> Data segment:
┏━━

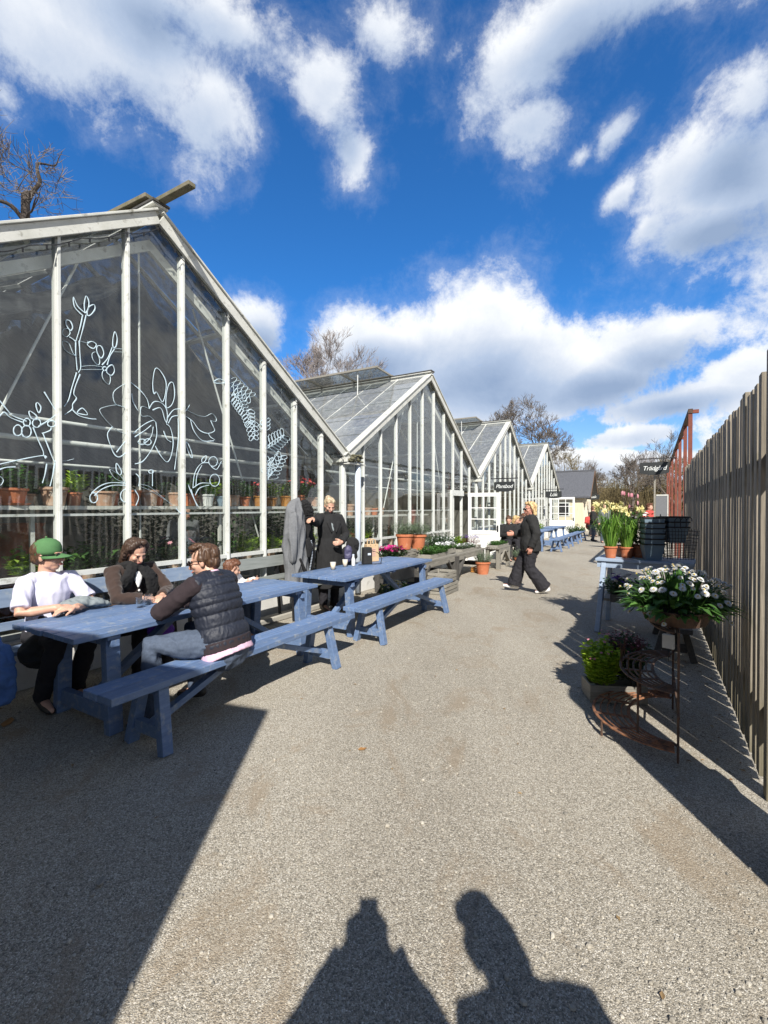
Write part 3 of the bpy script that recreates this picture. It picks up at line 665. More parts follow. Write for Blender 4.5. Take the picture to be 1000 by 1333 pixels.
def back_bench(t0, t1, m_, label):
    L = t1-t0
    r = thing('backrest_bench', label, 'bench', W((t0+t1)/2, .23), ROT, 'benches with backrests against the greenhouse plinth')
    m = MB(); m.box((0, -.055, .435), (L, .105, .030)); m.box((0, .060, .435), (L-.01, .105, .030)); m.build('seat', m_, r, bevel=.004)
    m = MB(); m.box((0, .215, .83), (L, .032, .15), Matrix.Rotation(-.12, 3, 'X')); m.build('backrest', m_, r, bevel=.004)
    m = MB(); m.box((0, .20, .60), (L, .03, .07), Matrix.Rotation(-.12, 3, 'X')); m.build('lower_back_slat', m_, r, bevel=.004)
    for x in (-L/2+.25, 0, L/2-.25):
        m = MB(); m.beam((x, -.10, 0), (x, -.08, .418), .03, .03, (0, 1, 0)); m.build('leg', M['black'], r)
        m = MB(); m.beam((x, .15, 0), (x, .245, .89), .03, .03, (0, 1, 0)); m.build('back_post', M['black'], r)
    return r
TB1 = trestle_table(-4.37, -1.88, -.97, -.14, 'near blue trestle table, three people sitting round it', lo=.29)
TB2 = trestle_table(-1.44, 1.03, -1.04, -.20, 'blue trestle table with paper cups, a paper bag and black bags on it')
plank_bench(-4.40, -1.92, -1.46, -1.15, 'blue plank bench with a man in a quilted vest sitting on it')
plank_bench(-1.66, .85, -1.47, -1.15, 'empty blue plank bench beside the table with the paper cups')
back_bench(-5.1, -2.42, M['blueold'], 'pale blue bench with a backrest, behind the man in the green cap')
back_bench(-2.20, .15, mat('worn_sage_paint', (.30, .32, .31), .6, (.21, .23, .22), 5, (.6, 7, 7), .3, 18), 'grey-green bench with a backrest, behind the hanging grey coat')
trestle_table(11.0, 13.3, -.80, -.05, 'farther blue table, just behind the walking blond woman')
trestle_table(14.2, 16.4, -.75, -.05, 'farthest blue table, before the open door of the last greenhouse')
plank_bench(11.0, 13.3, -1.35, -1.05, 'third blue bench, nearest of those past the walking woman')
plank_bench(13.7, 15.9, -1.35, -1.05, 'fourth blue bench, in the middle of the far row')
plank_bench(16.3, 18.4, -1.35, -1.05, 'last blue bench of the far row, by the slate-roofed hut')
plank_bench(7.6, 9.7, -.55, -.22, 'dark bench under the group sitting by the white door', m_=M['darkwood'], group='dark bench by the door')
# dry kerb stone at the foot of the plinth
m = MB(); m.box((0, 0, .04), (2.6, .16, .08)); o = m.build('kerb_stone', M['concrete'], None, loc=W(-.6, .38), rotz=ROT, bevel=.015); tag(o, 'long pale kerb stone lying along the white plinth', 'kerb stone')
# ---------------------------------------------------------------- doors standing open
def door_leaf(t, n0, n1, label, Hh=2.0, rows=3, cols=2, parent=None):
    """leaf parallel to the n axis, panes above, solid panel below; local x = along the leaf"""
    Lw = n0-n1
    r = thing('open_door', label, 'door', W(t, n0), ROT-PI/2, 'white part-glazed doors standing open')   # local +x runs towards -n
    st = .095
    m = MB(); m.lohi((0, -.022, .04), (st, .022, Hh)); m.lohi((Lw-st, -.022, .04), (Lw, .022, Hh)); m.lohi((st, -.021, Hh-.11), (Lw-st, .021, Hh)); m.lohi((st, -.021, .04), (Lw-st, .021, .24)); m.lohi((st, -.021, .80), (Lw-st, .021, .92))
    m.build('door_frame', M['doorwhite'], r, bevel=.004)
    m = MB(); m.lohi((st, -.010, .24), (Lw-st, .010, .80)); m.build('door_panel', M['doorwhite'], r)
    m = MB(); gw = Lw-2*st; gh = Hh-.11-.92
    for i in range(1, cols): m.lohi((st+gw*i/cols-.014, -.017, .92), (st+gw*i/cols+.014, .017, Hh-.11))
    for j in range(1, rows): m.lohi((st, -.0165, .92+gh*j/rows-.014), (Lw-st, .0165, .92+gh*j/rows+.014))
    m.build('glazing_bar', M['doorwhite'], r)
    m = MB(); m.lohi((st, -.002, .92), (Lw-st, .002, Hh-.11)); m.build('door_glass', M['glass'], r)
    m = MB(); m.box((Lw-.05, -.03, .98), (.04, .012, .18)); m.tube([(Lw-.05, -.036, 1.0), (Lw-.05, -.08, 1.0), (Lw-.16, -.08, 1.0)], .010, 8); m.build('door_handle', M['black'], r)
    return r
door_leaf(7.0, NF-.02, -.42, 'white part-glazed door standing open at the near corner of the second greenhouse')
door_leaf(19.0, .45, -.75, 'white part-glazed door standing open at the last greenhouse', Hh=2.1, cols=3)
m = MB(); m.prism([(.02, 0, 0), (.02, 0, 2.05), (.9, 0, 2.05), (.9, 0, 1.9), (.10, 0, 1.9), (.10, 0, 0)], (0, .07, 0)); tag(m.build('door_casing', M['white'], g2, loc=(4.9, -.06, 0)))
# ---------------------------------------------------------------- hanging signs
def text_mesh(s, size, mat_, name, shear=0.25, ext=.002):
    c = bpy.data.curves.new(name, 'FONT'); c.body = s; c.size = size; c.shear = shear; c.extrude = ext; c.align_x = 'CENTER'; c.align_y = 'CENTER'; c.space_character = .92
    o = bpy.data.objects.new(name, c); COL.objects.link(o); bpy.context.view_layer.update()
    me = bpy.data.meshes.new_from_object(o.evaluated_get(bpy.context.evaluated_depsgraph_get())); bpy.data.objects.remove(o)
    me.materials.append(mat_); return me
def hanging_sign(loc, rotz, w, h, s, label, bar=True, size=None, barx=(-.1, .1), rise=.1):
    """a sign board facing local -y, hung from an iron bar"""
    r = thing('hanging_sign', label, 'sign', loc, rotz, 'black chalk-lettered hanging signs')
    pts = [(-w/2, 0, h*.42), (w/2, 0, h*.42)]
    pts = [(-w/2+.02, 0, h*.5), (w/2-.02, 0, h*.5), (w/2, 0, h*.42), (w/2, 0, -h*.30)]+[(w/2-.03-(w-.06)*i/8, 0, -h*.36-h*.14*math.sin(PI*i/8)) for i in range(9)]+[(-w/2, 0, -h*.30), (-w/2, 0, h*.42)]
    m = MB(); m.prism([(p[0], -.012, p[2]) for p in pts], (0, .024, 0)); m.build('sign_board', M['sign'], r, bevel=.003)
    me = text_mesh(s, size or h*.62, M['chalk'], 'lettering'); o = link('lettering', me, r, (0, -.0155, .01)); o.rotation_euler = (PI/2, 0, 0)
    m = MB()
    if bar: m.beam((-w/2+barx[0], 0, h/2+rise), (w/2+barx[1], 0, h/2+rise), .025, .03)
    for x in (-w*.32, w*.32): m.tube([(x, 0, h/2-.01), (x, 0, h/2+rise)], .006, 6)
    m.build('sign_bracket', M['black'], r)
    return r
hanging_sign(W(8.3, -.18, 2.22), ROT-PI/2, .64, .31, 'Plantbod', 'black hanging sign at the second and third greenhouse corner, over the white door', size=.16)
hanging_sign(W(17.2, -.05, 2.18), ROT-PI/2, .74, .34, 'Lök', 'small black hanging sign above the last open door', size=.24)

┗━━

> Written task:
Quote the material word for word, dropping any images it holds.

> Written answer:
Write part 3 of the bpy script that recreates this picture. It picks up at line 665. More parts follow. Write for Blender 4.5. Take the picture to be 1000 by 1333 pixels.
def back_bench(t0, t1, m_, label):
    L = t1-t0
    r = thing('backrest_bench', label, 'bench', W((t0+t1)/2, .23), ROT, 'benches with backrests against the greenhouse plinth')
    m = MB(); m.box((0, -.055, .435), (L, .105, .030)); m.box((0, .060, .435), (L-.01, .105, .030)); m.build('seat', m_, r, bevel=.004)
    m = MB(); m.box((0, .215, .83), (L, .032, .15), Matrix.Rotation(-.12, 3, 'X')); m.build('backrest', m_, r, bevel=.004)
    m = MB(); m.box((0, .20, .60), (L, .03, .07), Matrix.Rotation(-.12, 3, 'X')); m.build('lower_back_slat', m_, r, bevel=.004)
    for x in (-L/2+.25, 0, L/2-.25):
        m = MB(); m.beam((x, -.10, 0), (x, -.08, .418), .03, .03, (0, 1, 0)); m.build('leg', M['black'], r)
        m = MB(); m.beam((x, .15, 0), (x, .245, .89), .03, .03, (0, 1, 0)); m.build('back_post', M['black'], r)
    return r
TB1 = trestle_table(-4.37, -1.88, -.97, -.14, 'near blue trestle table, three people sitting round it', lo=.29)
TB2 = trestle_table(-1.44, 1.03, -1.04, -.20, 'blue trestle table with paper cups, a paper bag and black bags on it')
plank_bench(-4.40, -1.92, -1.46, -1.15, 'blue plank bench with a man in a quilted vest sitting on it')
plank_bench(-1.66, .85, -1.47, -1.15, 'empty blue plank bench beside the table with the paper cups')
back_bench(-5.1, -2.42, M['blueold'], 'pale blue bench with a backrest, behind the man in the green cap')
back_bench(-2.20, .15, mat('worn_sage_paint', (.30, .32, .31), .6, (.21, .23, .22), 5, (.6, 7, 7), .3, 18), 'grey-green bench with a backrest, behind the hanging grey coat')
trestle_table(11.0, 13.3, -.80, -.05, 'farther blue table, just behind the walking blond woman')
trestle_table(14.2, 16.4, -.75, -.05, 'farthest blue table, before the open door of the last greenhouse')
plank_bench(11.0, 13.3, -1.35, -1.05, 'third blue bench, nearest of those past the walking woman')
plank_bench(13.7, 15.9, -1.35, -1.05, 'fourth blue bench, in the middle of the far row')
plank_bench(16.3, 18.4, -1.35, -1.05, 'last blue bench of the far row, by the slate-roofed hut')
plank_bench(7.6, 9.7, -.55, -.22, 'dark bench under the group sitting by the white door', m_=M['darkwood'], group='dark bench by the door')
# dry kerb stone at the foot of the plinth
m = MB(); m.box((0, 0, .04), (2.6, .16, .08)); o = m.build('kerb_stone', M['concrete'], None, loc=W(-.6, .38), rotz=ROT, bevel=.015); tag(o, 'long pale kerb stone lying along the white plinth', 'kerb stone')
# ---------------------------------------------------------------- doors standing open
def door_leaf(t, n0, n1, label, Hh=2.0, rows=3, cols=2, parent=None):
    """leaf parallel to the n axis, panes above, solid panel below; local x = along the leaf"""
    Lw = n0-n1
    r = thing('open_door', label, 'door', W(t, n0), ROT-PI/2, 'white part-glazed doors standing open')   # local +x runs towards -n
    st = .095
    m = MB(); m.lohi((0, -.022, .04), (st, .022, Hh)); m.lohi((Lw-st, -.022, .04), (Lw, .022, Hh)); m.lohi((st, -.021, Hh-.11), (Lw-st, .021, Hh)); m.lohi((st, -.021, .04), (Lw-st, .021, .24)); m.lohi((st, -.021, .80), (Lw-st, .021, .92))
    m.build('door_frame', M['doorwhite'], r, bevel=.004)
    m = MB(); m.lohi((st, -.010, .24), (Lw-st, .010, .80)); m.build('door_panel', M['doorwhite'], r)
    m = MB(); gw = Lw-2*st; gh = Hh-.11-.92
    for i in range(1, cols): m.lohi((st+gw*i/cols-.014, -.017, .92), (st+gw*i/cols+.014, .017, Hh-.11))
    for j in range(1, rows): m.lohi((st, -.0165, .92+gh*j/rows-.014), (Lw-st, .0165, .92+gh*j/rows+.014))
    m.build('glazing_bar', M['doorwhite'], r)
    m = MB(); m.lohi((st, -.002, .92), (Lw-st, .002, Hh-.11)); m.build('door_glass', M['glass'], r)
    m = MB(); m.box((Lw-.05, -.03, .98), (.04, .012, .18)); m.tube([(Lw-.05, -.036, 1.0), (Lw-.05, -.08, 1.0), (Lw-.16, -.08, 1.0)], .010, 8); m.build('door_handle', M['black'], r)
    return r
door_leaf(7.0, NF-.02, -.42, 'white part-glazed door standing open at the near corner of the second greenhouse')
door_leaf(19.0, .45, -.75, 'white part-glazed door standing open at the last greenhouse', Hh=2.1, cols=3)
m = MB(); m.prism([(.02, 0, 0), (.02, 0, 2.05), (.9, 0, 2.05), (.9, 0, 1.9), (.10, 0, 1.9), (.10, 0, 0)], (0, .07, 0)); tag(m.build('door_casing', M['white'], g2, loc=(4.9, -.06, 0)))
# ---------------------------------------------------------------- hanging signs
def text_mesh(s, size, mat_, name, shear=0.25, ext=.002):
    c = bpy.data.curves.new(name, 'FONT'); c.body = s; c.size = size; c.shear = shear; c.extrude = ext; c.align_x = 'CENTER'; c.align_y = 'CENTER'; c.space_character = .92
    o = bpy.data.objects.new(name, c); COL.objects.link(o); bpy.context.view_layer.update()
    me = bpy.data.meshes.new_from_object(o.evaluated_get(bpy.context.evaluated_depsgraph_get())); bpy.data.objects.remove(o)
    me.materials.append(mat_); return me
def hanging_sign(loc, rotz, w, h, s, label, bar=True, size=None, barx=(-.1, .1), rise=.1):
    """a sign board facing local -y, hung from an iron bar"""
    r = thing('hanging_sign', label, 'sign', loc, rotz, 'black chalk-lettered hanging signs')
    pts = [(-w/2, 0, h*.42), (w/2, 0, h*.42)]
    pts = [(-w/2+.02, 0, h*.5), (w/2-.02, 0, h*.5), (w/2, 0, h*.42), (w/2, 0, -h*.30)]+[(w/2-.03-(w-.06)*i/8, 0, -h*.36-h*.14*math.sin(PI*i/8)) for i in range(9)]+[(-w/2, 0, -h*.30), (-w/2, 0, h*.42)]
    m = MB(); m.prism([(p[0], -.012, p[2]) for p in pts], (0, .024, 0)); m.build('sign_board', M['sign'], r, bevel=.003)
    me = text_mesh(s, size or h*.62, M['chalk'], 'lettering'); o = link('lettering', me, r, (0, -.0155, .01)); o.rotation_euler = (PI/2, 0, 0)
    m = MB()
    if bar: m.beam((-w/2+barx[0], 0, h/2+rise), (w/2+barx[1], 0, h/2+rise), .025, .03)
    for x in (-w*.32, w*.32): m.tube([(x, 0, h/2-.01), (x, 0, h/2+rise)], .006, 6)
    m.build('sign_bracket', M['black'], r)
    return r
hanging_sign(W(8.3, -.18, 2.22), ROT-PI/2, .64, .31, 'Plantbod', 'black hanging sign at the second and third greenhouse corner, over the white door', size=.16)
hanging_sign(W(17.2, -.05, 2.18), ROT-PI/2, .74, .34, 'Lök', 'small black hanging sign above the last open door', size=.24)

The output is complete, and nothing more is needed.